Jonathan Demme — Rachel Getting Married
He’s done it before, and he can do it again. Especially when he shows he’s not a one-trick pony.
David Fincher — The Curious Case of Benjamin Button
The mastery he displayed in grungy masterpieces Se7en and Fight Club, applied to a Gumpian narrative, could spell Oscar.
Danny Boyle — Slumdog Millionaire
A beautiful achievement made for “just” $13 million. In this field, that deserves recognition.
Christopher Nolan — The Dark Knight
The extent to which he legitimized the superhero movie as a bona fide segment of the American cannon canon deserves an award in itself.
THE REST
Sam Mendes — Revolutionary Road.
He won both Best Director and Best Picture for his first film, American Beauty.

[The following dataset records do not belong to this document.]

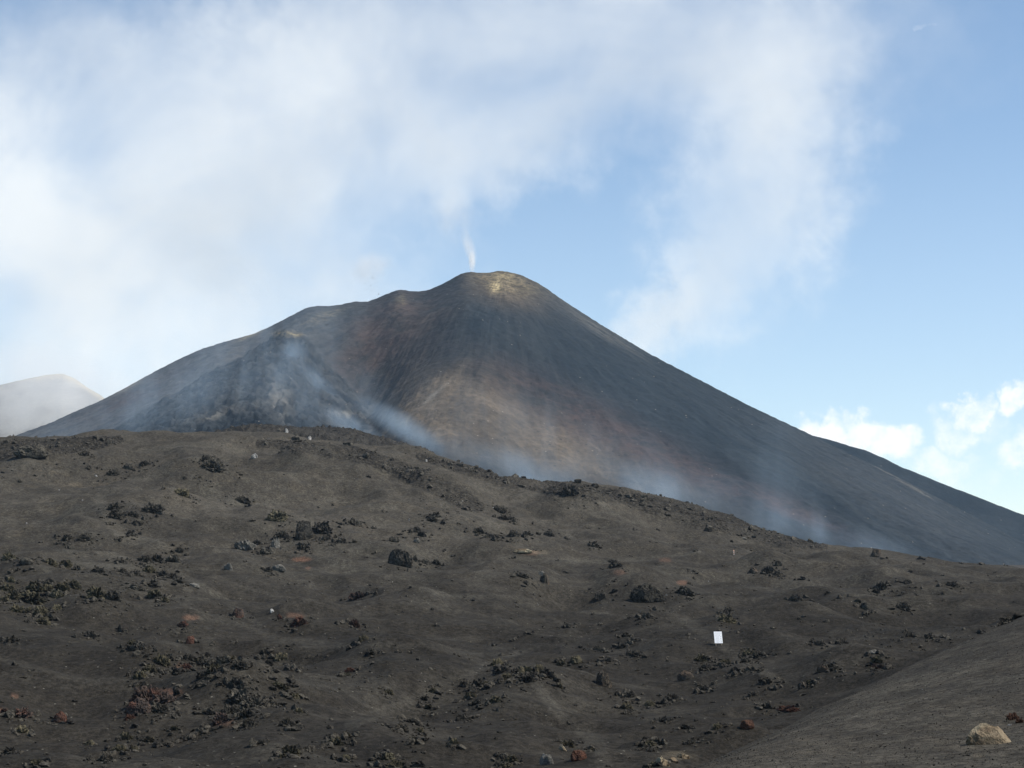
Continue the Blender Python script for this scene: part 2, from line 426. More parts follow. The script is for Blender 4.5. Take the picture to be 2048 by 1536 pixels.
# ------------------------------------------------------------------ the cone
YC = 2000.0
def prof(pts, u0):
    p = np.array(pts, float); a, te = ray(p[:, 0], p[:, 1]); a0, _ = ray(u0, 540)
    d = np.abs(np.tan(a) - np.tan(a0)) * YC
    z = te * YC / np.cos(a)
    k = np.argsort(d)
    return d[k], z[k]
RIGHT = [(1003, 541), (1040, 549), (1080, 568), (1130, 603), (1200, 648), (1300, 708), (1400, 760), (1500, 812), (1600, 859), (1700, 908), (1800, 956), (1900, 1008), (2048, 1085), (2400, 1230), (3000, 1420), (6000, 2300)]
LEFT_S = [(1003, 541), (950, 556), (880, 578), (800, 597), (700, 618), (600, 640), (500, 674), (400, 712), (300, 755), (200, 803), (100, 850), (0, 890), (-300, 990), (-900, 1150), (-4000, 1900)]
LEFT_T = [(1003, 541), (975, 546), (950, 545), (935, 543), (918, 549), (900, 560), (880, 570), (865, 577), (850, 582), (825, 583), (810, 580), (795, 579), (778, 586), (760, 594), (745, 600), (735, 604), (718, 603), (705, 603), (690, 608), (660, 612), (625, 612), (612, 616), (600, 622), (560, 643), (530, 658), (500, 670), (450, 683), (400, 699), (350, 722), (300, 748), (250, 776), (200, 802), (150, 823), (100, 846), (50, 864), (0, 882), (-300, 975), (-900, 1130)]
dR, zR = prof(RIGHT, 1003); dL, zL = prof(LEFT_S, 1003)
vaz = np.concatenate([np.linspace(-.75, -hf - .01, 60)[:-1], np.linspace(-hf - .01, hf + .01, 980), np.linspace(hf + .01, .75, 60)[1:]])
vr = np.concatenate([np.linspace(1000, 1500, 150)[:-1], np.linspace(1500, 2060, 300)[:-1], np.linspace(2060, 3400, 50)])
VA, VR = np.meshgrid(vaz, vr, indexing='ij')
VX = VR * np.sin(VA); VY = VR * np.cos(VA)
x0 = math.tan(float(ray(1003, 540)[0])) * YC
dx = VX - x0; dy = VY - YC
d = np.hypot(dx, dy * 1.0); d = np.sqrt(d * d + 60) - 6
ph = np.arctan2(dy, dx)
wR = .5 + .5 * np.cos(ph); wR = smooth(0, 1, wR)
zr = np.interp(d, dR, zR); zl = np.interp(d, dL, zL)
zf = np.interp(d, [0, 60, 300, 600, 900, 1400, 3000], [308, 276, 150, 20, -60, -160, -500])
front = np.clip(-np.sin(ph), 0, 1) ** 2
VZ = (zr * wR + zl * (1 - wR))
VZ = VZ * (1 - front * .75) + zf * front * .75
# central rib falling to the near left and the gully beside it
def line_d(ax, ay, bx, by):
    ex, ey = bx - ax, by - ay; L = ex * ex + ey * ey
    s = np.clip(((VX - ax) * ex + (VY - ay) * ey) / L, 0, 1)
    return np.hypot(VX - ax - s * ex, VY - ay - s * ey), s
dd, s = line_d(x0 - 10, YC - 40, x0 - 55, YC - 620)
VZ += 30 * np.exp(-(dd / 70) ** 2) * smooth(0, .35, s)
dd, s = line_d(x0 - 120, YC - 120, x0 - 175, YC - 700)
VZ -= 40 * np.exp(-(dd / 50) ** 2) * smooth(0, .3, s)
# fan of fresh lava: apex below the left rim
def vcast(u, v, Zf):
    a, te = ray(u, v); i = int(np.argmin(abs(vaz - a))); q = Zf[i] / vr - te
    js = np.where((q[1:] >= 0) & (q[:-1] < 0))[0]
    j = js[0] if len(js) else int(np.argmax(q))
    return vr[j] * math.sin(a), vr[j] * math.cos(a), Zf[i, j]
ax, ay, az_ = vcast(572, 688, VZ)
ex = VX - ax; ey = VY - ay; exs = np.where(ex > 0, ex * 1.45, ex * 1.18)
dd = np.sqrt(exs ** 2 + (ey * (np.where(ey > 0, 2.6, .62))) ** 2 + 40) - 6
fan_z = az_ + 12 - .66 * dd + .00045 * np.clip(dd - 60, 0, 300) ** 2 + 3.0 * np.cos(np.arctan2(ex, -ey) * 9) * smooth(20, 90, dd)
fan = smooth(-9, 5, fan_z - VZ)
VZ = np.where(fan_z > VZ, fan_z, VZ) * .0 + np.log1p(np.exp(np.clip((fan_z - VZ) / 5, -30, 30))) * 5 + VZ
# erosion relief following the fall lines
k1 = fbm2(ph * 14, d / 260, 1., 4, off=3.)
VZ += (k1 * 3.4 * smooth(60, 350, d) + fbm2(VX, VY, 120, 4, off=1.) * 7) * smooth(20, 160, d) * (1 - fan * .3)
VZ += fan * (ridged2(VX, VY, 24, 5, off=8.) - .4) * 10.5
VZ += fbm2(VX, VY, 11, 3, off=4.) * 1.5
# make the skyline follow the photograph's, close to the skyline only
sk = LEFT_T[::-1] + RIGHT[1:]
sa, ste = ray(np.array([p[0] for p in sk], float), np.array([p[1] for p in sk], float))
target = np.interp(vaz, sa, ste); kn = np.hanning(9); kn /= kn.sum(); target[60:-60] = np.convolve(target, kn, 'same')[60:-60]
TE = VZ / VR; top = TE.max(1)
f = target - top; kf = np.hanning(17); kf /= kf.sum(); f[60:-60] = np.convolve(f, kf, 'same')[60:-60]
wgt = smooth(.80, 1.0, (TE + .1) / (top[:, None] + .1))
edge = np.ones(len(vaz)); edge[(vaz < -hf * 1.6) | (vaz > hf * 1.6)] = 0
VZ = VZ + VR * (f * edge)[:, None] * wgt
VU, VV = project(VX, VY, VZ)
def blob(u, v, w, h, ang=0, p=1.):
    c, s_ = math.cos(math.radians(ang)), math.sin(math.radians(ang))
    a = ((VU - u) * c + (VV - v) * s_) / w; b = (-(VU - u) * s_ + (VV - v) * c) / h
    return np.exp(-(a * a + b * b) ** p)
brown = .95 * blob(900, 830, 150, 75, -35) + .8 * blob(1080, 880, 190, 70, 20) + .9 * blob(1010, 575, 75, 38, 20) + .45 * blob(780, 740, 90, 90, 60)
brown += .30 * blob(1260, 960, 260, 50, 22) + .25 * blob(850, 640, 90, 40, -20) + .25 * blob(470, 730, 130, 40, -30) + .75 * blob(850, 800, 90, 16, -42)
brown *= 1 - .8 * blob(1060, 720, 170, 75, 12) - .6 * blob(960, 640, 60, 30, 0)  # brown held back where cloud shade is painted on the upper flank
red_v = .7 * blob(760, 690, 130, 60, -45) + .55 * blob(1150, 830, 190, 42, 27) + .45 * blob(1380, 940, 170, 30, 24) + .5 * blob(1560, 1010, 150, 22, 22) + .5 * blob(250, 800, 110, 18, -25)
sulf = .9 * blob(992, 575, 11, 10) + .35 * blob(1010, 552, 22, 7) + .30 * blob(1010, 562, 60, 18, 15) + .55 * blob(578, 668, 24, 4.5, 2) + .35 * blob(500, 671, 26, 3.5, -22) + .16 * blob(640, 636, 45, 8, -20) + .12 * blob(802, 600, 12, 14)
lava = fan * (1 - smooth(880, 930, VU)) * smooth(250, 330, VU + 100 * smooth(700, 850, VV))
dl = np.abs((VV - 700) - np.interp(VU, [570, 600, 640, 720, 800, 910], [0, 20, 60, 120, 160, 215]))
lava = lava * (1 - .55 * smooth(795, 850, VV) * (1 - smooth(600, 690, VU)))
lava = np.clip(np.maximum(lava, np.exp(-(dl / 16) ** 2) * smooth(575, 600, VU) * (1 - smooth(860, 930, VU))), 0, 1)
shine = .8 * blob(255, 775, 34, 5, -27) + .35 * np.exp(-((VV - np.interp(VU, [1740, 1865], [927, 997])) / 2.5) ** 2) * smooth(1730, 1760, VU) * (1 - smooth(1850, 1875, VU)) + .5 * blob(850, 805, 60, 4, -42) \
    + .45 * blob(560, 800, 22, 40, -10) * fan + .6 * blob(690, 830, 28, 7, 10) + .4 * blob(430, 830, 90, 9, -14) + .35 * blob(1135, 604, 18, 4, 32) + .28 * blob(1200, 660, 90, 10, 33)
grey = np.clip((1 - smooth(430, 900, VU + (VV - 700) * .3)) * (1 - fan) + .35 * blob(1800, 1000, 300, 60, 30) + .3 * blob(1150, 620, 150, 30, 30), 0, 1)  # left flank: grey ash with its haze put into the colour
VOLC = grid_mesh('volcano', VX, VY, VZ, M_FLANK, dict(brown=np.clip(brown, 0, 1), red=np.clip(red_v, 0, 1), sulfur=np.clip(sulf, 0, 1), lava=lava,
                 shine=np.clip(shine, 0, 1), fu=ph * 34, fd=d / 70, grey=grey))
VOLC['kind'] = 'structure'; VOLC['label'] = 'dark volcanic cone with brown ash flanks tinted bluish for haze'

def ridge_hill(name, label, rr, half, sky, attrs, seed, ncol=420):
    a0, a1 = (float(ray(u, 800)[0]) for u in (sky[0][0], sky[-1][0]))
    az = np.linspace(a0, a1, ncol); r = np.concatenate([np.linspace(rr - half, rr, 90)[:-1], np.linspace(rr, rr + half, 40)])
    sa, st = ray(np.array([p[0] for p in sky], float), np.array([p[1] for p in sky], float))
    t = np.interp(az, sa, st)
    A, Q = np.meshgrid(az, r, indexing='ij'); x = Q * np.sin(A); y = Q * np.cos(A)
    z = (t * rr)[:, None] - .52 * (np.sqrt((Q - rr) ** 2 + 400) - 20)
    z += fbm2(x, y, 90, 4, off=seed) * 7 * smooth(8, 120, np.abs(Q - rr)) + fbm2(x, y, 14, 3, off=seed) * .9
    u, v = project(x, y, z)
    at = {k: np.zeros_like(z) for k in ('brown', 'red', 'sulfur', 'lava', 'shine', 'grey')}
    for k, fn in attrs.items(): at[k] = np.clip(fn(u, v), 0, 1)
    at['fu'] = x / 45; at['fd'] = z / 30
    o = grid_mesh(name, x, y, z, M_FLANK, at); o['kind'] = 'structure'; o['label'] = label
    return o
ridge_hill('hill', 'dark shoulder ridge behind the right flank of the cone', 2350, 700,
           [(1380, 940), (1500, 880), (1600, 866), (1650, 877), (1700, 892), (1730, 900), (1770, 917), (1805, 935), (1850, 953), (1900, 973), (1950, 992), (2000, 1012), (2048, 1030), (2300, 1100), (3000, 1320)], {}, 4.)
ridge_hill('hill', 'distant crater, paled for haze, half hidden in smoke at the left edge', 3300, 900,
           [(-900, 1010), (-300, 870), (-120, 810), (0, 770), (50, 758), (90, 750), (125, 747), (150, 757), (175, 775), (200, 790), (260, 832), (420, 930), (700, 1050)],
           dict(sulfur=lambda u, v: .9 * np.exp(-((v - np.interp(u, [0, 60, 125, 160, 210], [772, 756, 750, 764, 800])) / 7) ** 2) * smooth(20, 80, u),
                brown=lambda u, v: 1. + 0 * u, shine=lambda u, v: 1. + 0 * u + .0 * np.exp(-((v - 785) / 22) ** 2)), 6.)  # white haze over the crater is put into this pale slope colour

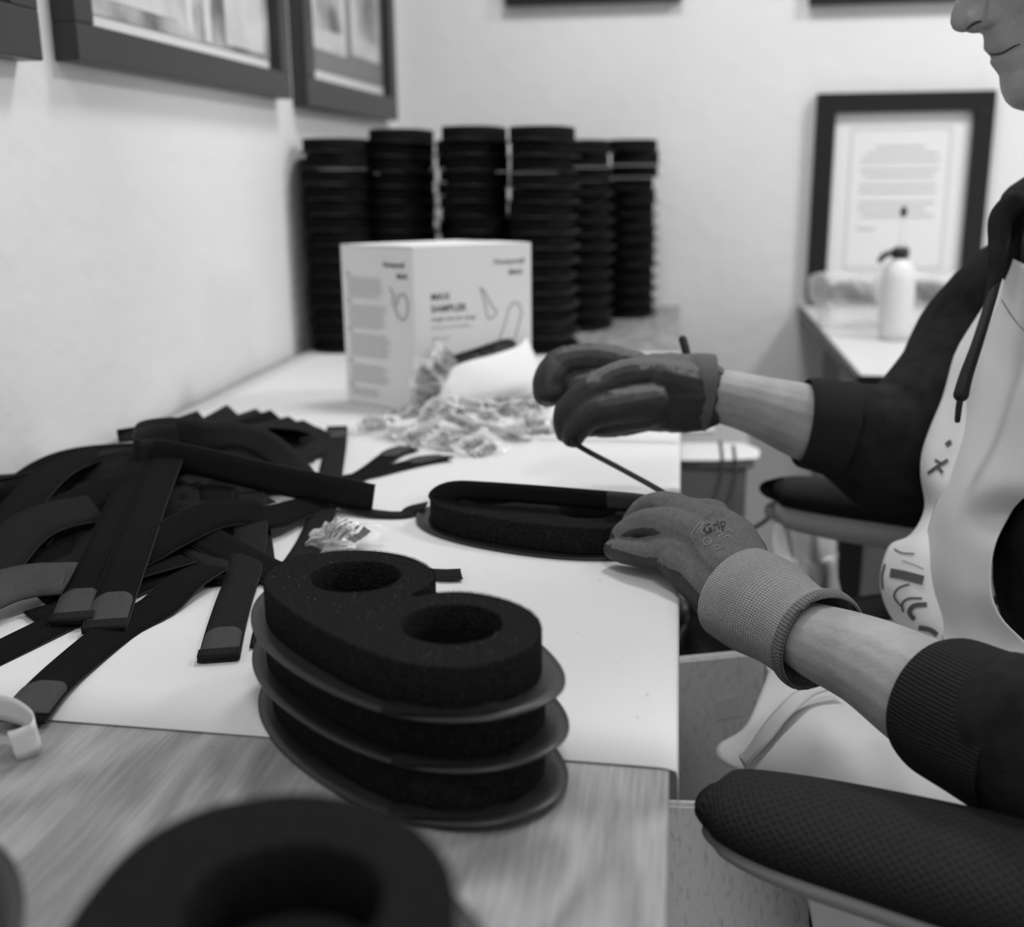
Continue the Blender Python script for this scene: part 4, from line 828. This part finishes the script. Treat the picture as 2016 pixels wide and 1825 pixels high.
hf_palm=[[(1135,770,1.12,.019),(1200,765,1.12,.021),(1270,770,1.11,.024)],[(1140,800,1.11,.016),(1200,800,1.10,.02),(1270,790,1.10,.024)],[(1270,740,1.12,.022),(1330,745,1.125,.026),(1385,765,1.13,.030)],[(1262,770,1.10,.026),(1330,775,1.115,.032),(1385,775,1.13,.032)],[(1275,800,1.10,.024),(1330,800,1.12,.027),(1385,790,1.13,.029)],[(1290,745,1.09,.020),(1345,762,1.11,.026)]]
def handm(F_,P_,k=1.0): return [tube_mesh('f',[D4(a,b,c,r_*k) for a,b,c,r_ in f],14,4) for f in F_+P_]
bodyme=remesh('body',parts+handm(hn_fing,hn_palm,.72)+handm(hf_fing,hf_palm,.72),.0019,2,.5)
link('body',bodyme,M['skin'],person)
bB_=BVHTree.FromPolygons([v.co for v in bodyme.vertices],[tuple(p.vertices) for p in bodyme.polygons])
def seam(name,P,r0,m,off=0):
    out=[]
    for px,py,k in crom(P,6):
        d=ray(px,py).normalized(); h=bB_.ray_cast(CAM,d)
        if h[0] is not None: q=h[0]-d*off; out.append(tuple(q)+(r0*k,))
    if len(out)>3: link(name,fixn(tube_mesh(name,out,8,1)),m,person)
M['lip']=mat('crease_shade',.05,.6,.2)  # dark tubes hold the shade of mouth crease and nostril in their colour
seam('lip_seam_shade',[(1949,106,.8),(1956,107,1),(1964,106.5,1),(1974,104,1),(1985,98,1),(1997,91,.8),(2008,86.5,.4)],.0010,M['lip'])
seam('nostril_shade',[(1903,58,.5),(1912,50,1),(1922,44,1),(1932,42,.5)],.0012,M['lip'])
for s in (-1,1): link('eyeball',ellipsoid(hp(1952,-85,s*.031),(.0115,.0115,.0115)),M['eye'],person)
# glasses
gl=[]
for s in (-1,1):
    c=hp(1928,-50,s*.033); ring=[]
    for k in range(17):
        a=2*PI*k/16; q=c+Vector((0,s*.026*math.cos(a),0))+UPV*(.020*math.sin(a))+FW*(.004-.006*abs(math.cos(a))); ring.append(tuple(q)+(.0016,))
    gl.append(tube_mesh('g',ring,8,1,closed_caps=False)); gl.append(tube_mesh('g',[tuple(c+Vector((.0,s*.026,0)))+(.0016,),tuple(hp(2000,-45,s*.075))+(.0018,),tuple(hp(2120,-35,s*.082))+(.0018,)],8,2))
bm=bmesh.new(); [bm.from_mesh(g) for g in gl]; bmo('glasses',bm,M['blackplastic'],person,smooth=True)
hm=remesh('hair',[ellipsoid(O+UPV*.062+FW*-.022,(.099,.083,.078),Matrix.Rotation(TL,3,'Y')),ellipsoid(O+UPV*.0+FW*-.062,(.05,.074,.075),Matrix.Rotation(TL,3,'Y'))],.004,2); link('hair',hm,M['hair'],person)
# gloves
def glove(name,F_,P_,extra,cond,label):
    me=remesh(name,handm(F_,P_)+extra,.0013,7,.5)
    NN=[v.normal.copy() for v in me.vertices]
    for v,n_ in zip(me.vertices,NN): v.co+=n_*(mnoise.noise(v.co*70)*.0009+mnoise.noise(Vector((v.co.x*160,v.co.y*60,v.co.z*60)))*.0006)
    o=link(name,me,[M['glove'],M['coat']],person); o['label']=label
    for p in me.polygons: p.material_index=1 if cond(p.center,p.normal) else 0
    return o
tips=[atD(a,b,c) for a,b,c in ((1205,1082,.925),(1222,1062,.93),(1246,1032,.955))]
COATLINE=[(1185,1070),(1215,1083),(1280,1102),(1340,1128),(1400,1195),(1450,1285),(1500,1400)]
def below(c): # edge of the dipped rubber along the outer side of the hand
    q=c-CAM; z=q.dot(_f); px=1008+F*q.dot(_r)/z; py=912.5-F*q.dot(_u)/z
    return py>interp(COATLINE,px) and px>1185
gN=glove('left_glove',hn_fing,hn_palm,[],lambda c,n:(n.z<.06) or below(c) or min((c-q).length for q in tips)<.010 and n.z<.7,'grey glove on the near hand with a dark coated palm and printed back')
gF=glove('right_glove',hf_fing,hf_palm,[],lambda c,n:n.z<.66 or c.x<-.085 or c.z<.866,'dark coated glove on the far hand, closed around a cord')
def cuff(name,pts,m,seg=48,fl_=None,n=6,label=None,par=None):
    me=tube_mesh(name,pts,seg,n,None,False)
    for p in me.polygons: p.use_smooth=True
    o=link(name,fixn(me),m,par or person); md=o.modifiers.new('s','SOLIDIFY'); md.thickness=.0018; md.offset=1
    if label: o['label']=label
    return o
cuff('glove_cuff',[D4(1457,1168,.836,.0405,.84,0),D4(1500,1192,.818,.0395,.90,0),D4(1540,1218,.798,.0345,.94,0),D4(1575,1242,.782,.0328,.95,0),D4(1606,1258,.768,.0350,.98,0)],M['cuff'],64,n=8,label='light knitted glove cuff',par=gN)
cuff('cuff_hem',[D4(1600,1255,.770,.0352,.98,0),D4(1605,1258,.768,.0360,.98,0),D4(1611,1261,.766,.0360,.98,0),D4(1615,1264,.764,.0335,.98,0)],M['hem'],64,n=4,par=gN)
cuff('glove_cuff',[D4(1335,768,1.127,.0345,.95,0),D4(1355,769,1.13,.0365,.98,0),D4(1380,771,1.13,.0370,1,0),D4(1397,773,1.13,.0372,1,0)],M['cuffdark'],40,label='dark elastic cuff of the far glove',par=gF)
# print on the glove back
def bvh_of(o): 
    me=o.data; mw=o.matrix_basis if o.parent is None else person.matrix_basis@o.matrix_parent_inverse@o.matrix_basis
    return BVHTree.FromPolygons([mw@v.co for v in me.vertices],[tuple(p.vertices) for p in me.polygons])
def project(me,px0,py0,ex,ey,bvh,off=.0006):
    """lay flat print on the surface that faces the viewer: mesh x,y -> along ex,ey"""
    last=.88
    for v in me.vertices:
        px=px0+v.co.x*ex[0]+v.co.y*ey[0]; py=py0+v.co.x*ex[1]+v.co.y*ey[1]; d=ray(px,py).normalized(); h=bvh.ray_cast(CAM,d)
        if h[0] is not None: last=(h[0]-CAM).length
        v.co=CAM+d*((last if h[0] is None else (h[0]-CAM).length)-off-(.0003 if v.co.z>0 else 0))
    return me
bN=bvh_of(gN)
me=project(text_mesh('Grip',24,True,.01),1386,1052,(1.0,-.40),(-.25,-1.0),bN)
if me: me.materials.clear(); link('printed_text',me,M['cord'],gN,smooth=False)
def stroke(name,pts,wpx,bvh,m,off=.0007,n=5):
    P=crom([tuple(p) for p in pts],n); V=[];F_=[]
    for i,p in enumerate(P):
        a=P[max(i-1,0)];b=P[min(i+1,len(P)-1)]; t_=Vector((b[0]-a[0],b[1]-a[1])); t_.normalize(); s=Vector((-t_.y,t_.x))*(wpx*(p[2] if len(p)>2 else 1)/2)
        for sg in (-1,1):
            d=ray(p[0]+s.x*sg,p[1]+s.y*sg).normalized(); h=bvh.ray_cast(CAM,d)
            if h[0] is None: return None
            V.append(h[0]-d*off)
    F_=[(2*i,2*i+1,2*i+3,2*i+2) for i in range(len(P)-1)]
    return V,F_
def strokes(name,L,bvh,m,parent,off=.0007):
    for pts,wp in L:
        r_=stroke('s',pts,wp,bvh,m,off)
        if r_: me=bpy.data.meshes.new(name); me.from_pydata(r_[0],[],r_[1]); link(name,me,m,parent,smooth=False)
strokes('printed_logo',[([(1379,1028),(1370,1038),(1362,1050),(1363,1062),(1372,1070)],1.6),([(1383,1032),(1376,1042),(1370,1050)],1.4),([(1379,1028),(1384,1028),(1383,1034)],1.4),([(1386,1036),(1380,1046),(1388,1050),(1393,1042),(1386,1036)],1.5),([(1384,1062),(1392,1058),(1400,1062),(1398,1070),(1388,1072),(1384,1062)],1.5),([(1408,1050),(1416,1046),(1422,1050),(1414,1056)],1.5),([(1424,1060),(1432,1054),(1438,1058)],1.5),([(1404,1078),(1412,1072),(1418,1078),(1408,1082)],1.5),([(1428,1046),(1436,1042),(1446,1048)],1.5)],bN,M['midink'],gN)
# sweatshirt
hood=[tube_mesh('t',[(.63,.98,.50,.195,.80,0),(.56,.98,.60,.190,.78,0),(.47,.98,.72,.185,.80,0),(.425,.99,.84,.183,.72,0),(.42,1.0,.93,.185,.62,0),(.43,1.01,.995,.145,.6,0),(.43,1.02,1.03,.10,.7,0),(.435,1.03,1.06,.078,.8,0)],32,4),
 tube_mesh('n',[(.60,.995,.70,.19,.7,0),(.50,1.0,.9,.17,.7,0),(.46,1.02,1.0,.1,.7,0)],24,3),
 tube_mesh('s',[D4(1640,838,1.13,.048),D4(1700,858,1.135,.058),D4(1770,880,1.14,.068),D4(1830,850,1.15,.072),D4(1890,745,1.18,.066),D4(1960,630,1.20,.070),(.40,1.18,.96,.078),(.44,1.08,.98,.07)],22,5),
 tube_mesh('s',[D4(1990,1440,.655,.049),D4(2080,1480,.645,.056),(.28,.60,.76,.062),(.33,.66,.82,.066),(.39,.77,.92,.07),(.43,.87,.96,.075),(.45,.95,.97,.07)],22,5)]
hood.append(ellipsoid((.380,.955,.77),(.108,.122,.17)))
hme=remesh('s',hood,.0045,4)
for v in hme.vertices: v.co+=Vector((mnoise.noise(v.co*16),mnoise.noise(v.co*16+Vector((4,0,0))),mnoise.noise(v.co*13)))*.006
sw=link('sweatshirt',hme,M['hoodie'],person)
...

But his two projects since then failed to meet expectations.
Ron Howard — Frost/Nixon
Almost all of his movies get nominated for Best Picture, but he doesn’t always get a directing shout-out.
Stephen Daldry — The Reader
This perfectly good movie has been overshadowed by rumors of bickering between the film’s producers, Harvey Weinstein and Scott Rudin, and may suffer from a rushed schedule.
Baz Luhrmann — Australia
Sprawling landscapes, sweeping love story, ridiculously evil villains, huge hats… if Baz’s $120 million, three-hour labor of love bombs, it’ll bomb big. If it stays afloat, then he gets a nom.
Stephen Soderbergh — Che
He could get a nomination simply because he went all in with his bio-epic. But he's rankled a bunch of people in Hollywood by screening a very rough cut in Cannes, then an all-Spanish, subtitle-less version more recently.